## Given information
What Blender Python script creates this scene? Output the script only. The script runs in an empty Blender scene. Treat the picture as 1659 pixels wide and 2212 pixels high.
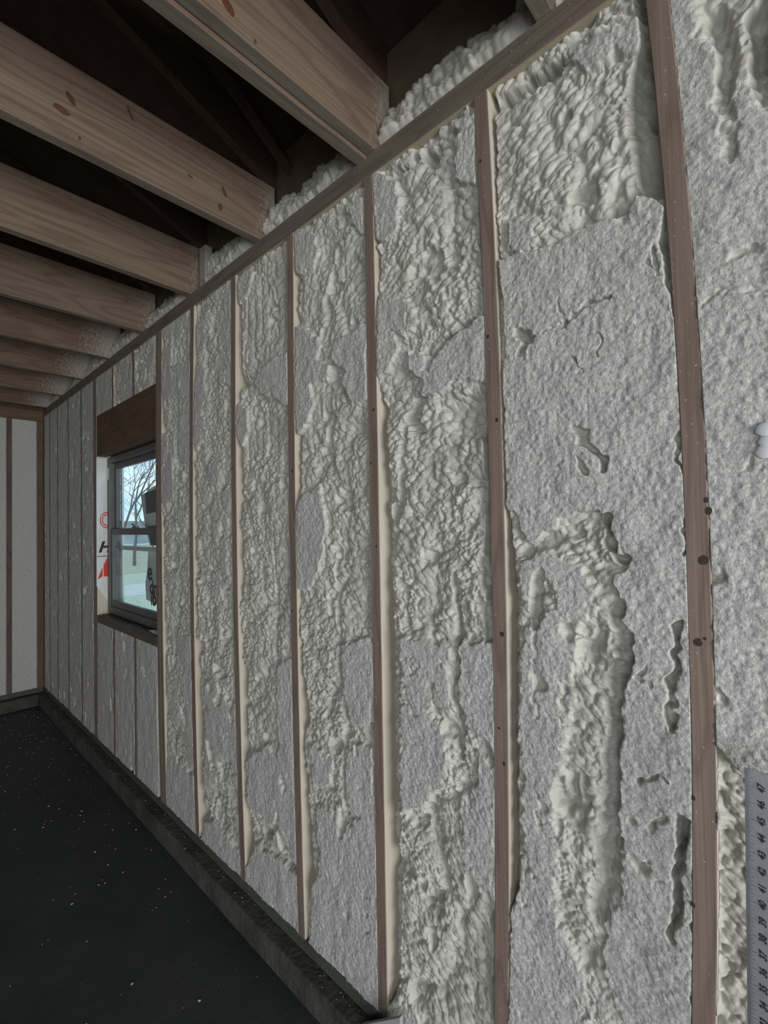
import bpy, math, random
import numpy as np
from mathutils import Vector, Matrix

S = bpy.context.scene
COL = S.collection
random.seed(7)

# ------------------------------------------------------------------ camera
CAM = np.array([-1.01223282, 0.0, 1.46913701])
F_PX = 994.5175742
YAW, PITCH, ROLL = 0.8243, 0.0247086, -0.020325
def cam_axes():
    cy, sy = math.cos(YAW), math.sin(YAW)
    f = np.array([sy*math.cos(PITCH), cy*math.cos(PITCH), math.sin(PITCH)])
    r = np.array([cy, -sy, 0.0]); u = np.cross(r, f)
    return math.cos(ROLL)*r+math.sin(ROLL)*u, -math.sin(ROLL)*r+math.cos(ROLL)*u, f
AR, AU, AF = cam_axes()
cd = bpy.data.cameras.new('camera'); cam = bpy.data.objects.new('camera', cd); COL.objects.link(cam)
cd.sensor_fit = 'HORIZONTAL'; cd.sensor_width = 36.0; cd.lens = 36.0*F_PX/1659.0
cd.clip_start = 0.02; cd.clip_end = 500
cam.matrix_world = Matrix(((AR[0], AU[0], -AF[0], CAM[0]), (AR[1], AU[1], -AF[1], CAM[1]), (AR[2], AU[2], -AF[2], CAM[2]), (0, 0, 0, 1)))
S.camera = cam

# ------------------------------------------------------------------ colour, world, light
S.view_settings.view_transform = 'Standard'
try: S.view_settings.look = 'None'
except Exception: pass
S.view_settings.gamma = 1.0
S.view_settings.use_curve_mapping = False
S.view_settings.exposure = 0.0

W = bpy.data.worlds.new('overcast_sky'); S.world = W; W.use_nodes = True
wn = W.node_tree; wn.nodes.clear()
o = wn.nodes.new('ShaderNodeOutputWorld'); bg = wn.nodes.new('ShaderNodeBackground')
tc = wn.nodes.new('ShaderNodeTexCoord'); mp = wn.nodes.new('ShaderNodeMapping'); mp.inputs['Scale'].default_value = (1, 1, 3)
nz = wn.nodes.new('ShaderNodeTexNoise'); nz.inputs['Scale'].default_value = 3.0; nz.inputs['Detail'].default_value = 5
cr = wn.nodes.new('ShaderNodeValToRGB')
cr.color_ramp.elements[0].position = .35; cr.color_ramp.elements[0].color = (.33, .56, .78, 1)
cr.color_ramp.elements[1].position = .65; cr.color_ramp.elements[1].color = (.72, .86, .93, 1)
wn.links.new(tc.outputs['Generated'], mp.inputs['Vector']); wn.links.new(mp.outputs[0], nz.inputs['Vector'])
wn.links.new(nz.outputs['Fac'], cr.inputs[0]); wn.links.new(cr.outputs[0], bg.inputs['Color']); wn.links.new(bg.outputs[0], o.inputs[0])
bg.inputs['Strength'].default_value = 1.6

def area(name, loc, target, sx, sy, power, color):
    l = bpy.data.lights.new(name, 'AREA'); l.shape = 'RECTANGLE'; l.size = sx; l.size_y = sy; l.energy = power; l.color = color
    ob = bpy.data.objects.new(name, l); COL.objects.link(ob); ob.location = loc
    ob.rotation_euler = (Vector(target)-Vector(loc)).to_track_quat('-Z', 'Y').to_euler()
    return ob
# daylight through the open garage doorway behind the camera; plus an added fill lamp at an unseen side opening
area('doorway_daylight', (-1.70, -3.78, .80), (-.9, 3.0, .95), 2.4, 1.8, 172, (1.0, .982, .945))
area('side_fill_light', (-4.22, -1.55, 1.0), (0, .3, .95), 2.2, 1.2, 58, (.96, .985, .99))

# ------------------------------------------------------------------ helpers
def on_x(px, py, X=0.0):
    v = AF+AR*(px-829.5)/F_PX-AU*(py-1106)/F_PX
    t = (X-CAM[0])/v[0]; p = CAM+v*t
    return p[1], p[2]

def props(o, label=None, cat=None, group=None, kind=None):
    if label: o['label'] = label
    if cat: o['category'] = cat
    if group: o['group'] = group
    if kind: o['kind'] = kind
    return o

def empty(name, loc=(0, 0, 0), **k):
    o = bpy.data.objects.new(name, None); COL.objects.link(o); o.location = loc; o.empty_display_size = .05
    return props(o, **k)

def mesh_obj(name, verts, faces, mat, parent=None, smooth=False, **k):
    me = bpy.data.meshes.new(name); me.from_pydata([tuple(map(float, v)) for v in verts], [], faces)
    mats = mat if isinstance(mat, (list, tuple)) else [mat]
    for m in mats: me.materials.append(m)
    if smooth: me.polygons.foreach_set('use_smooth', [True]*len(me.polygons))
    me.update()
    o = bpy.data.objects.new(name, me); COL.objects.link(o)
    if parent: o.parent = parent
    return props(o, **k)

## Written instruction
The pictures should not be reproduced; quote all of the other material exactly.

## Exercise answer
What Blender Python script creates this scene? Output the script only. The script runs in an empty Blender scene. Treat the picture as 1659 pixels wide and 2212 pixels high.
import bpy, math, random
import numpy as np
from mathutils import Vector, Matrix

S = bpy.context.scene
COL = S.collection
random.seed(7)

# ------------------------------------------------------------------ camera
CAM = np.array([-1.01223282, 0.0, 1.46913701])
F_PX = 994.5175742
YAW, PITCH, ROLL = 0.8243, 0.0247086, -0.020325
def cam_axes():
    cy, sy = math.cos(YAW), math.sin(YAW)
    f = np.array([sy*math.cos(PITCH), cy*math.cos(PITCH), math.sin(PITCH)])
    r = np.array([cy, -sy, 0.0]); u = np.cross(r, f)
    return math.cos(ROLL)*r+math.sin(ROLL)*u, -math.sin(ROLL)*r+math.cos(ROLL)*u, f
AR, AU, AF = cam_axes()
cd = bpy.data.cameras.new('camera'); cam = bpy.data.objects.new('camera', cd); COL.objects.link(cam)
cd.sensor_fit = 'HORIZONTAL'; cd.sensor_width = 36.0; cd.lens = 36.0*F_PX/1659.0
cd.clip_start = 0.02; cd.clip_end = 500
cam.matrix_world = Matrix(((AR[0], AU[0], -AF[0], CAM[0]), (AR[1], AU[1], -AF[1], CAM[1]), (AR[2], AU[2], -AF[2], CAM[2]), (0, 0, 0, 1)))
S.camera = cam

# ------------------------------------------------------------------ colour, world, light
S.view_settings.view_transform = 'Standard'
try: S.view_settings.look = 'None'
except Exception: pass
S.view_settings.gamma = 1.0
S.view_settings.use_curve_mapping = False
S.view_settings.exposure = 0.0

W = bpy.data.worlds.new('overcast_sky'); S.world = W; W.use_nodes = True
wn = W.node_tree; wn.nodes.clear()
o = wn.nodes.new('ShaderNodeOutputWorld'); bg = wn.nodes.new('ShaderNodeBackground')
tc = wn.nodes.new('ShaderNodeTexCoord'); mp = wn.nodes.new('ShaderNodeMapping'); mp.inputs['Scale'].default_value = (1, 1, 3)
nz = wn.nodes.new('ShaderNodeTexNoise'); nz.inputs['Scale'].default_value = 3.0; nz.inputs['Detail'].default_value = 5
cr = wn.nodes.new('ShaderNodeValToRGB')
cr.color_ramp.elements[0].position = .35; cr.color_ramp.elements[0].color = (.33, .56, .78, 1)
cr.color_ramp.elements[1].position = .65; cr.color_ramp.elements[1].color = (.72, .86, .93, 1)
wn.links.new(tc.outputs['Generated'], mp.inputs['Vector']); wn.links.new(mp.outputs[0], nz.inputs['Vector'])
wn.links.new(nz.outputs['Fac'], cr.inputs[0]); wn.links.new(cr.outputs[0], bg.inputs['Color']); wn.links.new(bg.outputs[0], o.inputs[0])
bg.inputs['Strength'].default_value = 1.6

def area(name, loc, target, sx, sy, power, color):
    l = bpy.data.lights.new(name, 'AREA'); l.shape = 'RECTANGLE'; l.size = sx; l.size_y = sy; l.energy = power; l.color = color
    ob = bpy.data.objects.new(name, l); COL.objects.link(ob); ob.location = loc
    ob.rotation_euler = (Vector(target)-Vector(loc)).to_track_quat('-Z', 'Y').to_euler()
    return ob
# daylight through the open garage doorway behind the camera; plus an added fill lamp at an unseen side opening
area('doorway_daylight', (-1.70, -3.78, .80), (-.9, 3.0, .95), 2.4, 1.8, 172, (1.0, .982, .945))
area('side_fill_light', (-4.22, -1.55, 1.0), (0, .3, .95), 2.2, 1.2, 58, (.96, .985, .99))

# ------------------------------------------------------------------ helpers
def on_x(px, py, X=0.0):
    v = AF+AR*(px-829.5)/F_PX-AU*(py-1106)/F_PX
    t = (X-CAM[0])/v[0]; p = CAM+v*t
    return p[1], p[2]

def props(o, label=None, cat=None, group=None, kind=None):
    if label: o['label'] = label
    if cat: o['category'] = cat
    if group: o['group'] = group
    if kind: o['kind'] = kind
    return o

def empty(name, loc=(0, 0, 0), **k):
    o = bpy.data.objects.new(name, None); COL.objects.link(o); o.location = loc; o.empty_display_size = .05
    return props(o, **k)

def mesh_obj(name, verts, faces, mat, parent=None, smooth=False, **k):
    me = bpy.data.meshes.new(name); me.from_pydata([tuple(map(float, v)) for v in verts], [], faces)
    mats = mat if isinstance(mat, (list, tuple)) else [mat]
    for m in mats: me.materials.append(m)
    if smooth: me.polygons.foreach_set('use_smooth', [True]*len(me.polygons))
    me.update()
    o = bpy.data.objects.new(name, me); COL.objects.link(o)
    if parent: o.parent = parent
    return props(o, **k)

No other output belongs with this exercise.